Also lasst uns das Blog paradieren!
Um mich vorzustellen. Das war gestern. Solche Sachen mache ich halt.
Franz Marc in der @kunsthalleMhm "Hund, Katze, Fuchs (Content)." pic.twitter.com/0zmG71Ujf7
— Michael mikel Bauer (@mikelbower) April 6, 2016
Ich polemisiere mal zur Verdeutlichung und erfinde Luigi. Luigi fragen wir, wo er herkomme und ob er denn integriert sei. Und bekommen folgendes zu hören:
„Ich komme aus Schwetzingen, wo schon mein Vater geboren wurde. Ja, ja, mir wächst eine Migrante aus der Nase. Wie viele Generationen müssen wir noch warten, bis wir nicht mehr als Migranten betrachtet werden? Als Gleichberechtigte anerkannt, von den Nachfahren der Schwertkämpfer, die in ihrer fränkischen Landnahme die Kultur, die meine Vorfahren dereinst aufbauten, kurz und klein schlugen. Geht mal in eure Kultureinrichtung in Worms, äh, dem Museum, guckt und dann unterhalten wir uns über Migration.“ Grinst, schlürft seinen Espresso, kippt den Grappa und geht ab. Muss sich ein Italiener wirklich integrieren? Griechen, Türken, Araber in die deutsche Esskultur? Ach DIE Kultur ist nicht gemeint, die ist ja schon bunt, ganz von alleine.

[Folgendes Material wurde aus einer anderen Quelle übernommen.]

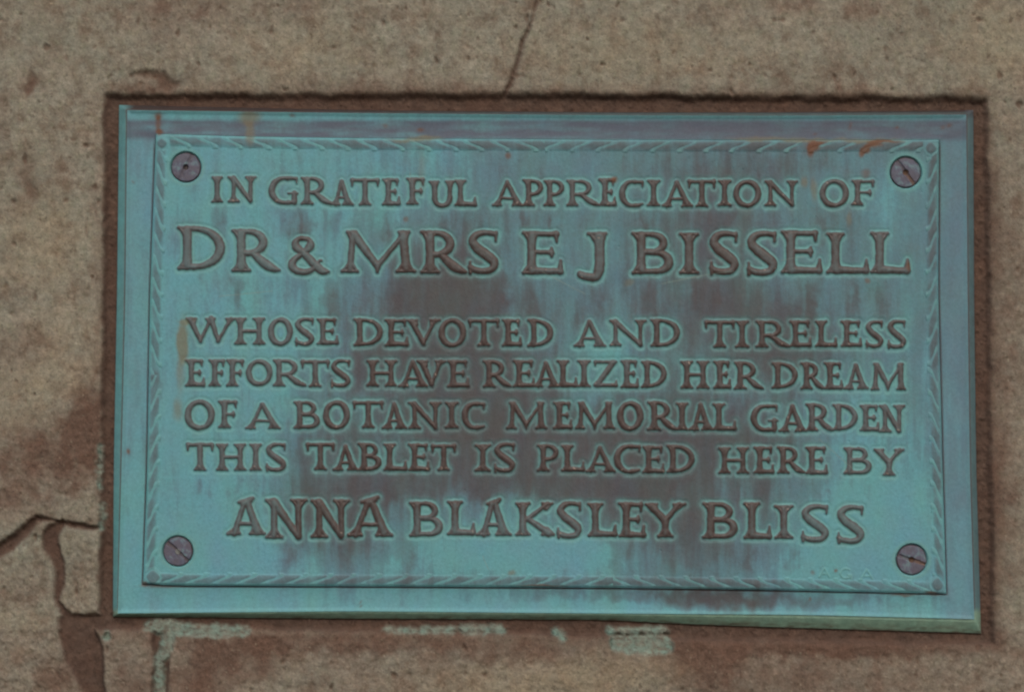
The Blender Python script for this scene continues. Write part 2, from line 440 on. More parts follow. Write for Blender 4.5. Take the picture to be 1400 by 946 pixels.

Als Luigis Großvater in den 60igern des letzten Jahrhunderts hier ankam, rannte er damals vergnügt ins Museum, um die Bilder von Raffael zu begucken, oder Verdi in der Oper zu hören? (Es wurde sogar eine extra italienisch-katholische Gemeinde für ihn gegründet.) Wohl nicht, wer auf Schicht arbeitet hat(te) kein Geld und keine Zeit für Theater, Oper, Museum. Das ging und geht übrigens nicht nur Mehmet so, sondern auch Karl. Ich schrub das hier schon einmal, wer Lust hat es zu lesen. Es geht um ein gutes Beispiel, wie die Kultureinrichtung Schauspiel Köln die Sache mit der NSU verarbeitet hat MIT echten Migranten. „Die Lücke“. Läuft gerade wieder in Köln.

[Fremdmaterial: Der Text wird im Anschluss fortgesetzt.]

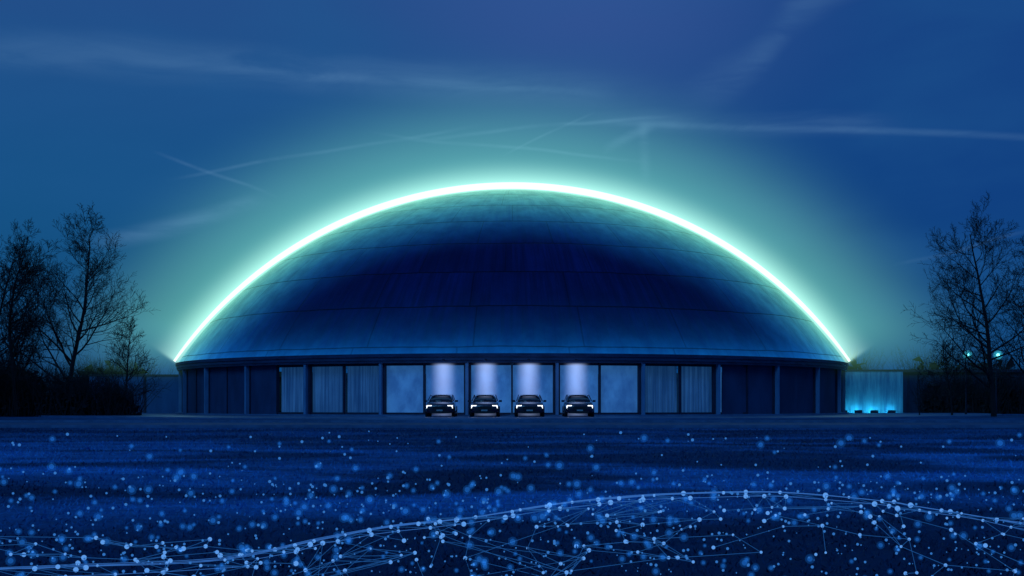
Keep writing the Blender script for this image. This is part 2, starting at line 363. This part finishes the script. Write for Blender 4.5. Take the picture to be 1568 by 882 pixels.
def car(x,y,rot):
    e=empty('parked_car',(x,y,.09),rot); e.scale=(.90,.90,.90)
    loft([sec(-2.32,.70,.34,.62,.70,.5),sec(-2.25,.84,.24,.70,.80,.62),sec(-2.0,.92,.20,.78,.88,.70),sec(-1.5,.95,.20,.84,.96,.74),sec(-.9,.95,.20,.90,1.03,.80),
          sec(0,.95,.20,.93,1.02,.84),sec(1.2,.95,.20,.95,1.03,.84),sec(1.9,.94,.24,.97,1.05,.80),sec(2.25,.88,.30,.95,1.02,.74),sec(2.34,.78,.40,.85,.92,.6)],M_paint,'body',e)
    def cs(y,w,z,wt): return [(w,y,.92),(w*.97,y,1.02),(wt+.03,y,z-.06),(wt*.8,y,z),(-wt*.8,y,z),(-wt-.03,y,z-.06),(-w*.97,y,1.02),(-w,y,.92)]
    loft([cs(-1.0,.80,1.04,.76),cs(-.62,.83,1.22,.70),cs(-.2,.84,1.40,.64),cs(.2,.84,1.45,.63),cs(1.0,.84,1.44,.63),cs(1.6,.82,1.30,.62),cs(2.05,.78,1.06,.70)],M_glass,'greenhouse',e)
    v=[];f=[]
    rf=[(-.18,1.43,.58),(.2,1.475,.60),(.9,1.47,.60),(1.35,1.41,.58)]
    for yy,zz,ww in rf: v+=[(-ww,yy,zz-.02),(-ww*.6,yy,zz+.012),(ww*.6,yy,zz+.012),(ww,yy,zz-.02)]
    for i in range(3):
        for k in range(3): f.append((i*4+k,i*4+k+1,i*4+k+5,i*4+k+4))
    new_obj('roof',v,f,M_paint,e,True)
    v=[];f=[]
    for s_ in(-1,1):
        tube(v,f,[(s_*.84,-1.0,1.03),(s_*.70,-.2,1.42)],[.035,.035],5)
        tube(v,f,[(s_*.70,-.2,1.42),(s_*.70,1.1,1.44),(s_*.80,2.0,1.05)],[.03]*3,5)
    new_obj('pillars',v,f,M_paint,e)
    v=[];f=[];vr=[];fr=[]
    for s_ in(-1,1):
        for yy in(-1.42,1.42):
            pr=[];N=20
            for a in range(N):
                t=2*math.pi*a/N
                for (xx,rr) in((-.11,.28),(-.11,.32),(-.08,.345),(.08,.345),(.11,.32),(.11,.28)): pr.append((s_*.86+xx,yy+rr*math.cos(t),.345-.0+rr*math.sin(t)))
            b0=len(v); v+=pr
            for a in range(N):
                for k in range(5): f.append((b0+a*6+k,b0+a*6+k+1,b0+((a+1)%N)*6+k+1,b0+((a+1)%N)*6+k))
            tube(vr,fr,[(s_*.82,yy,.345),(s_*.955,yy,.345)],[.07,.07],10)
            for q in range(5):
                t=q*2*math.pi/5; tube(vr,fr,[(s_*.945,yy,.345),(s_*.945,yy+.28*math.cos(t),.345+.28*math.sin(t))],[.03,.025],4)
    new_obj('tyres',v,f,M_tyre,e,True); new_obj('rims',vr,fr,M_rim,e)
    v=[];f=[]
    for s_ in(-1,1):
        box(v,f,s_*.66,-2.24,.72,.30,.10,.045,s_*.22); box(v,f,s_*.80,-2.17,.63,.05,.10,.18,s_*.3)
    new_obj('headlamps',v,f,M_hl,e)
    v=[];f=[]; box(v,f,0,-2.335,.56,.86,.05,.22); box(v,f,0,-2.30,.30,1.2,.08,.12)
    for i in range(-4,5): box(v,f,i*.1,-2.365,.56,.015,.02,.2)
    new_obj('grille',v,f,M_grl,e)
    v=[];f=[]; box(v,f,0,-2.375,.42,.40,.015,.10); new_obj('number_plate',v,f,M_plate,e)
    v=[];f=[]
    for s_ in(-1,1):
        box(v,f,s_*1.02,-.72,1.02,.18,.10,.13,s_*.2); box(v,f,s_*.93,-.72,.97,.12,.05,.04)
    new_obj('mirrors',v,f,M_paint,e)
    v=[];f=[]
    for s_ in(-1,1): box(v,f,s_*.945,0,.25,.04,2.1,.09)
    tube(v,f,[(-.5,-1.02,1.05),(.1,-.86,1.13)],[.012,.012],4); tube(v,f,[(0,-1.03,1.05),(.55,-.88,1.12)],[.012,.012],4)
    new_obj('sills_and_wipers',v,f,M_grl,e)
beamxs=[]
for x in(-4.19,-1.60,1.02,3.92):
    car(x,CAMY+74.6,0); beamxs.append(x)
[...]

Migration, Zuwanderung, wie auch immer genannt, ist ein politisches Problem. Dort muss es gelöst werden. Und diese Politik finanziert ja zum größten Teil dieses Kulturgedingse und wenn sie meint, dass ihre Einrichtungen da mitwirken sollen, wird sie das als Ziel formulieren und auch finanziell ausstatten, vielleicht können die Einrichtungen ja schubsen, aber da haben die Verantwortlichen wohl zu viel Regatt, man mag ja sein Pöstchen gerne behalten, gell. Übrigens auch so ein Ding: Die Hierarchien in den Häusern. Undemokratisch, wie bei Siemens oder Benz.
Was den Kultureinrichtungen allerdings fehlt, um größeren Andrang zu vermelden, ist generell eine Ausrichtung an allen, auch den „Kulturfernen“, egal wo ihre Großmutter geboren wurde und woher ihr Urgroßvater denn her kam.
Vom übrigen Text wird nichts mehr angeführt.